One of the downsides of keeping hens is the need to protect everything in the garden which can be damaged by the hens pecking, and scratching. With many vegetables, especially those sown direct or planted as small sets or tubers, that means netting. You can probably see where this is going.

New hens

Thursday 12 February, 2004

by Dan at 6:35pm in Poultry Comments closed

Yesterday evening we made the short trip to Drum to collect our new hens - 8 Rhode Island Reds in fabulous condition, just coming into lay. Due to Forsham's abysmal customer service (I won't say more) we didn't have the fixings for constructing the new ark, so they spent their first night here in the shed before being moved into the old ark this morning once it was vacated by the old hens (keeping up?).

This afternoon we got the new ark built, just in time for one of our old Rhodies who was clearly needing some private time and liked the look of the new nest boxes - she went straight in as soon as the last screw was affixed and did her stuff. The new hens are a little freaked by Tess, who treats the arks like Hen TV, and who is mesmerised by the new arrivals, but they'll soon treat her with the same disdain as every other animal we own. We'll tackle the integration of the old and new in a week or so, but for now everyone has a safe, comfortable home and somewhere private to lay.

Poultry articles

Saturday 7 February, 2004

by Dan at 7:19pm in Poultry 1 comment Comments closed

This afternoon the snow stopped me doing much more outside after finishing the fence posts for the new pig pens so I spent a couple of hours completing the poultry articles. This will at least be good news to David, who will now be able to demonstrate to Hilary that keeping hens means a little effort, a great deal of enjoyment and some fantastic products.

It's not a 6ft hutch, is it?

Friday 6 February, 2004

by Dan at 6:48pm in Poultry Comments closed

It was so disappointing. We had arranged to pick up our new hens, 8 Rhode Island Reds, this coming Sunday. The new ark was sitting in shrink-wrapped glory waiting to be assembled. We were all set.

So imagine our disappointment on opening said ark this afternoon (we'd both finished at 4pm specially to tackle the task) to find that the instructions and fixings were not for our Boughton 904 but instead a 6ft Proper Hutch. A phone call to Forsham secured an assurance that the correct instructions and fixings will be with us on Monday, but it leaves us with the imminent arrival of 8 hens and nowhere for them to live.

Planned expansion

Wednesday 31 December, 2003

by Dan at 3:55pm in Poultry Comments closed

At the moment we only have 4 hens - one of our original 6 died of natural causes in the summer, and another was taken (we think) by a fox in the autumn. This spring we plan to get another 8 to give us an even dozen - there is plenty of demand for the extra eggs, besides which we like having them around.
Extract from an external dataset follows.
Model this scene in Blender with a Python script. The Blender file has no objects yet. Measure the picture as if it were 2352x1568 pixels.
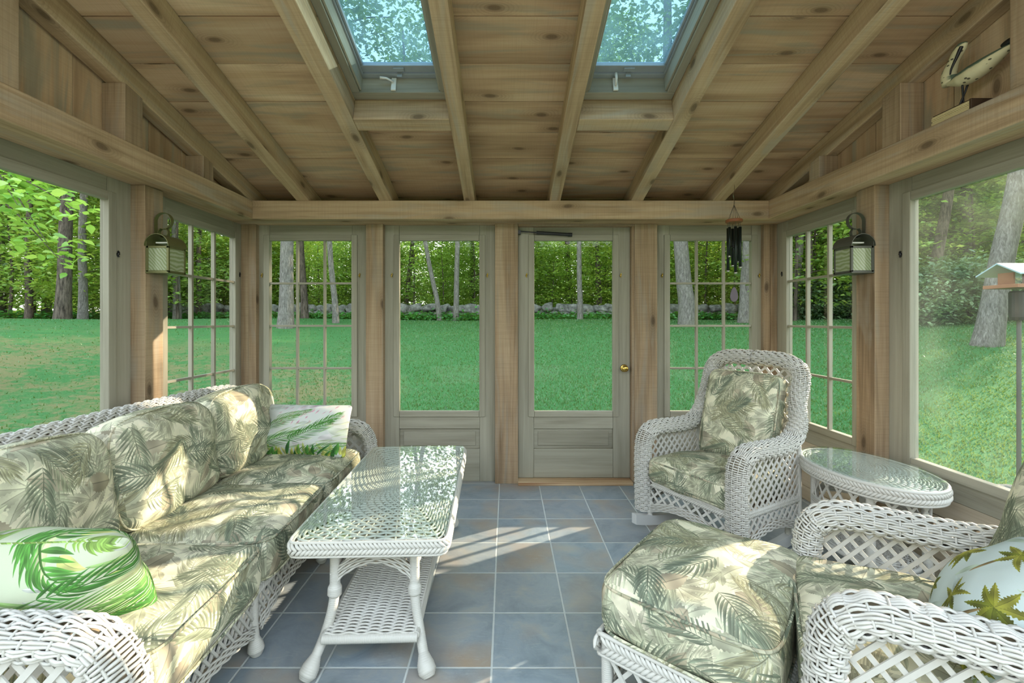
import bpy, math, random
import numpy as np
from mathutils import Vector, Matrix
random.seed(7)
RNG = np.random.default_rng(11)
SC = bpy.context.scene
COL = SC.collection
PI = math.pi

def V(*a):
    return np.array(a, dtype=float)

def unit(v):
    v = np.asarray(v, dtype=float)
    return v / (np.linalg.norm(v) + 1e-12)

class MB:
    """collects geometry and links it as one mesh object"""
    def __init__(self):
        self.v = []; self.n = 0
        self.q = []; self.t = []          # arrays of quads / tris
        self.quv = []; self.tuv = []      # matching uv arrays (k,4,2)/(k,3,2)
    def add(self, verts, quads=None, tris=None, quv=None, tuv=None):
        verts = np.asarray(verts, dtype=float).reshape(-1, 3)
        o = self.n
        self.v.append(verts); self.n += len(verts)
        if quads is not None and len(quads):
            quads = np.asarray(quads, dtype=np.int64).reshape(-1, 4)
            self.q.append(quads + o)
            self.quv.append(np.zeros((len(quads), 4, 2)) if quv is None else np.asarray(quv, dtype=float).reshape(-1, 4, 2))
        if tris is not None and len(tris):
            tris = np.asarray(tris, dtype=np.int64).reshape(-1, 3)
            self.t.append(tris + o)
            self.tuv.append(np.zeros((len(tris), 3, 2)) if tuv is None else np.asarray(tuv, dtype=float).reshape(-1, 3, 2))
        return self
    # ---- hexahedron from 8 corners: 0-3 bottom ring, 4-7 top ring; uv follows the longest direction
    def hexa(self, c, grain=None):
        c = np.asarray(c, dtype=float).reshape(8, 3)
        F = np.array([[3, 2, 1, 0], [4, 5, 6, 7], [0, 1, 5, 4], [1, 2, 6, 5], [2, 3, 7, 6], [3, 0, 4, 7]])
        ex = [c[1] - c[0], c[3] - c[0], c[4] - c[0]]
        L = [np.linalg.norm(e) for e in ex]
        g = int(np.argmax(L)) if grain is None else grain
        gd = unit(ex[g])
        off = RNG.uniform(0, 60, 2)
        uv = []
        for k, f in enumerate(F):
            p = c[f]
            nrm = unit(np.cross(p[1] - p[0], p[3] - p[0]))
            if abs(np.dot(nrm, gd)) > 0.85:
                a = unit(ex[(g + 1) % 3]); b = np.cross(nrm, a)
                u = p @ a * 0.3; v = p @ b
            else:
                b = np.cross(nrm, gd)
                u = p @ gd; v = p @ b
            uv.append(np.stack([u - c[0] @ gd + off[0], v - 0 + off[1] + k * 0.37], 1))
        return self.add(c, quads=F, quv=uv)
    def box(self, x0, x1, y0, y1, z0, z1, grain=None):
        return self.hexa([(x0, y0, z0), (x1, y0, z0), (x1, y1, z0), (x0, y1, z0), (x0, y0, z1), (x1, y0, z1), (x1, y1, z1), (x0, y1, z1)], grain)
    # bar from p to q with section a (along side) x b (along up)
    def bar(self, p, q, a, b, up=(0, 0, 1)):
        p = np.asarray(p, float); q = np.asarray(q, float)
        d = unit(q - p); up = np.asarray(up, float)
        s = np.cross(d, up)
        if np.linalg.norm(s) < 1e-6:
            s = np.cross(d, V(1, 0, 0))
        s = unit(s); u = unit(np.cross(s, d))
        s = s * a / 2; u = u * b / 2
        return self.hexa([p - s - u, q - s - u, q + s - u, p + s - u, p - s + u, q - s + u, q + s + u, p + s + u], 0)
    # tube with given normals (vectorised)
    def tube(self, P, r, sides=6, N=None, closed=False, caps=True, flat=1.0):
        P = np.asarray(P, float); n = len(P)
        if closed:
            T = np.roll(P, -1, 0) - np.roll(P, 1, 0)
        else:
            T = np.gradient(P, axis=0)
        T /= (np.linalg.norm(T, axis=1, keepdims=True) + 1e-12)
        if N is None:
            N = np.zeros_like(P)
            a = V(0, 0, 1) if abs(T[0][2]) < 0.9 else V(1, 0, 0)
            cur = unit(a - T[0] * np.dot(a, T[0]))
            for i in range(n):
                cur = unit(cur - T[i] * np.dot(cur, T[i])); N[i] = cur
        else:
            N = np.asarray(N, float)
            N = N - T * np.sum(N * T, 1, keepdims=True)
            N /= (np.linalg.norm(N, axis=1, keepdims=True) + 1e-12)
        B = np.cross(T, N)
        r = np.broadcast_to(np.asarray(r, float), (n,))
        ang = np.arange(sides) * 2 * PI / sides
        ring = (N[:, None, :] * np.cos(ang)[None, :, None] * flat + B[:, None, :] * np.sin(ang)[None, :, None]) * r[:, None, None]
        vv = (P[:, None, :] + ring).reshape(-1, 3)
        i = np.arange(n if closed else n - 1)[:, None]; j = np.arange(sides)[None, :]
        i2 = (i + 1) % n; j2 = (j + 1) % sides
        quads = np.stack([i * sides + j, i * sides + j2, i2 * sides + j2, i2 * sides + j], -1).reshape(-1, 4)
        s = np.concatenate([[0], np.cumsum(np.linalg.norm(np.diff(P, axis=0), axis=1))])
        if closed:
            s = np.concatenate([s, [s[-1] + np.linalg.norm(P[0] - P[-1])]])
        per = 2 * PI * float(np.mean(r)) / sides
        off = RNG.uniform(0, 40)
        ii = np.broadcast_to(i, (len(i), sides)).reshape(-1); jj = np.broadcast_to(j, (len(i), sides)).reshape(-1)
        uv = np.stack([np.stack([s[ii] + off, jj * per], 1), np.stack([s[ii] + off, (jj + 1) * per], 1),
                       np.stack([s[ii + 1] + off, (jj + 1) * per], 1), np.stack([s[ii + 1] + off, jj * per], 1)], 1)
        tris = []
        if caps and not closed:
            base = len(vv)
            vv = np.concatenate([vv, P[:1], P[-1:]])
            for k in range(sides):
                tris.append([base, (k + 1) % sides, k])
                tris.append([base + 1, (n - 1) * sides + k, (n - 1) * sides + (k + 1) % sides])
        return self.add(vv, quads=quads, tris=tris, quv=uv)
    # many tubes at once: P (k,n,3), N (k,n,3)
    def tubes(self, P, N, r, sides=4, closed=False):
        P = np.asarray(P, float); k, n = P.shape[:2]
        T = (np.roll(P, -1, 1) - np.roll(P, 1, 1)) if closed else np.gradient(P, axis=1)
        T /= (np.linalg.norm(T, axis=2, keepdims=True) + 1e-12)
        N = np.broadcast_to(np.asarray(N, float), P.shape)
        N = N - T * np.sum(N * T, 2, keepdims=True)
        N = N / (np.linalg.norm(N, axis=2, keepdims=True) + 1e-12)
        B = np.cross(T, N)
        r = np.broadcast_to(np.asarray(r, float), (k, n))
        ang = np.arange(sides) * 2 * PI / sides
        ring = (N[:, :, None, :] * np.cos(ang)[:, None] + B[:, :, None, :] * np.sin(ang)[:, None]) * r[:, :, None, None]
        vv = (P[:, :, None, :] + ring).reshape(-1, 3)
        kk = np.arange(k)[:, None, None]; i = np.arange(n if closed else n - 1)[None, :, None]; j = np.arange(sides)[None, None, :]
        i2 = (i + 1) % n; j2 = (j + 1) % sides; b = kk * n * sides
        q = np.stack([b + i * sides + j, b + i * sides + j2, b + i2 * sides + j2, b + i2 * sides + j], -1).reshape(-1, 4)
        return self.add(vv, quads=q)
    # grid surface (nu x nv points)
    def grid(self, G, uv=None, closed_u=False, closed_v=False):
        G = np.asarray(G, float); nu, nv = G.shape[:2]
        i = np.arange(nu if closed_u else nu - 1)[:, None]; j = np.arange(nv if closed_v else nv - 1)[None, :]
        i2 = (i + 1) % nu; j2 = (j + 1) % nv
        q = np.stack([i * nv + j, i2 * nv + j, i2 * nv + j2, i * nv + j2], -1).reshape(-1, 4)
        quv = None
        if uv is not None:
            quv = np.asarray(uv, float).reshape(-1, 2)[q]
        return self.add(G.reshape(-1, 3), quads=q, quv=quv)
    def lathe(self, prof, c=(0, 0, 0), sides=20, axis=2):
        prof = np.asarray(prof, float)
        a = np.arange(sides) * 2 * PI / sides
        G = np.zeros((len(prof), sides, 3))
        G[:, :, 0] = prof[:, 0:1] * np.cos(a); G[:, :, 1] = prof[:, 0:1] * np.sin(a); G[:, :, 2] = prof[:, 1:2]
        if axis == 1: G = G[:, :, [0, 2, 1]] * V(1, -1, 1)
        if axis == 0: G = G[:, :, [2, 1, 0]] * V(1, 1, -1)
        G = G + np.asarray(c, float)
        return self.grid(G[::-1], closed_v=True)
    def ball(self, c, r, n=12, scale=(1, 1, 1)):
        t = np.linspace(0, PI, n)
        prof = np.stack([np.maximum(np.sin(t), 1e-4) * r, np.cos(t) * r], 1)
        m = MB(); m.lathe(prof[::-1], (0, 0, 0), n + 4)
        vv = m.v[0] * np.asarray(scale, float) + np.asarray(c, float)
        return self.add(vv, quads=m.q[0])
    def extrude_poly(self, pts, d):
        """flat polygon (list of 3-d points) thickened by the vector d, fan triangulated (convex)"""
        p = np.asarray(pts, float); n = len(p); d = np.asarray(d, float)
        vv = np.concatenate([p, p + d])
        tris = [[0, i + 1, i] for i in range(1, n - 1)] + [[n, n + i, n + i + 1] for i in range(1, n - 1)]
        quads = [[i, (i + 1) % n, n + (i + 1) % n, n + i] for i in range(n)]
        a = unit(p[1] - p[0]); nn = unit(d); b = np.cross(nn, a)
        uv2 = np.stack([vv @ a, vv @ b], 1) + RNG.uniform(0, 30, 2)
        return self.add(vv, quads=quads, tris=tris, quv=uv2[np.array(quads)], tuv=uv2[np.array(tris)])
    def xform(self, M):
        M = np.array(M)
        self.v = [a @ M[:3, :3].T + M[:3, 3] for a in self.v]
        return self
    def build(self, name, mat=None, parent=None, smooth=False, loc=None, bevel=0):
        vv = np.concatenate(self.v)
        me = bpy.data.meshes.new(name)
        nq = sum(len(a) for a in self.q); nt = sum(len(a) for a in self.t)
        q = np.concatenate(self.q) if nq else np.zeros((0, 4), np.int64)
        t = np.concatenate(self.t) if nt else np.zeros((0, 3), np.int64)
        me.vertices.add(len(vv)); me.loops.add(nq * 4 + nt * 3); me.polygons.add(nq + nt)
        if loc is not None:
            vv = vv - np.asarray(loc, float)
        me.vertices.foreach_set('co', vv.astype(np.float32).ravel())
        me.loops.foreach_set('vertex_index', np.concatenate([q.ravel(), t.ravel()]).astype(np.int32))
        st = np.concatenate([np.arange(nq) * 4, nq * 4 + np.arange(nt) * 3]).astype(np.int32)
        me.polygons.foreach_set('loop_start', st)
        uvs = np.concatenate([np.concatenate(self.quv).reshape(-1, 2) if nq else np.zeros((0, 2)), np.concatenate(self.tuv).reshape(-1, 2) if nt else np.zeros((0, 2))])
        lay = me.uv_layers.new(name='UVMap')
        lay.data.foreach_set('uv', uvs.astype(np.float32).ravel())
        me.polygons.foreach_set('use_smooth', np.full(nq + nt, bool(smooth)))
        me.update(calc_edges=True); me.validate()
        ob = bpy.data.objects.new(name, me)
        COL.objects.link(ob)
        if mat is not None: me.materials.append(mat)
        if loc is not None and parent is None: ob.location = tuple(loc)
        if parent is not None:
            ob.parent = parent
        if bevel:
            m = ob.modifiers.new('soft_edge', 'BEVEL'); m.width = bevel; m.segments = 2; m.limit_method = 'ANGLE'; m.angle_limit = 0.6
        return ob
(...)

So we need a bigger house for them. We've got a Forsham Boughton 902A at the moment, and have been extremely pleased with it. Most importantly it's practical and easy to manage - with wheels on one end we move it every day or so to fresh grass. It's also very well built of good quality materials and will last a good number of years. Given all this it's no surprise we're going to get a 904 - basically a bigger version of the 902A. It's more expensive than some of the offerings out there, but at 399 UKP inclusive (we'll get the VAT back too) it's not bad value, and will pay for itself in a year or so with egg money.

When moving house

Monday 29 December, 2003

by Dan at 7:38pm in Poultry Comments closed

Yesterday R mentioned to me how exposed the hen's ark was, positioned as it was down by the river. So in the morning I dutifully wheeled it across to the orchard, thinking that the chooks would be able to find it without problem, since they do cover a fair bit of ground most days.

I was wrong. They spent the coldest night we've had for a long time (-6 degrees) out in the garden somewhere away from their snug roost. They seemed none the worse for wear for it this morning, and we even had our first egg for a couple of weeks. To prevent a repeat I made sure that they knew where their hoose was today by cajoling them over with some corn and demonstrably pointing it out to them (a couple of passers-by were most amused, and I've learned my lesson).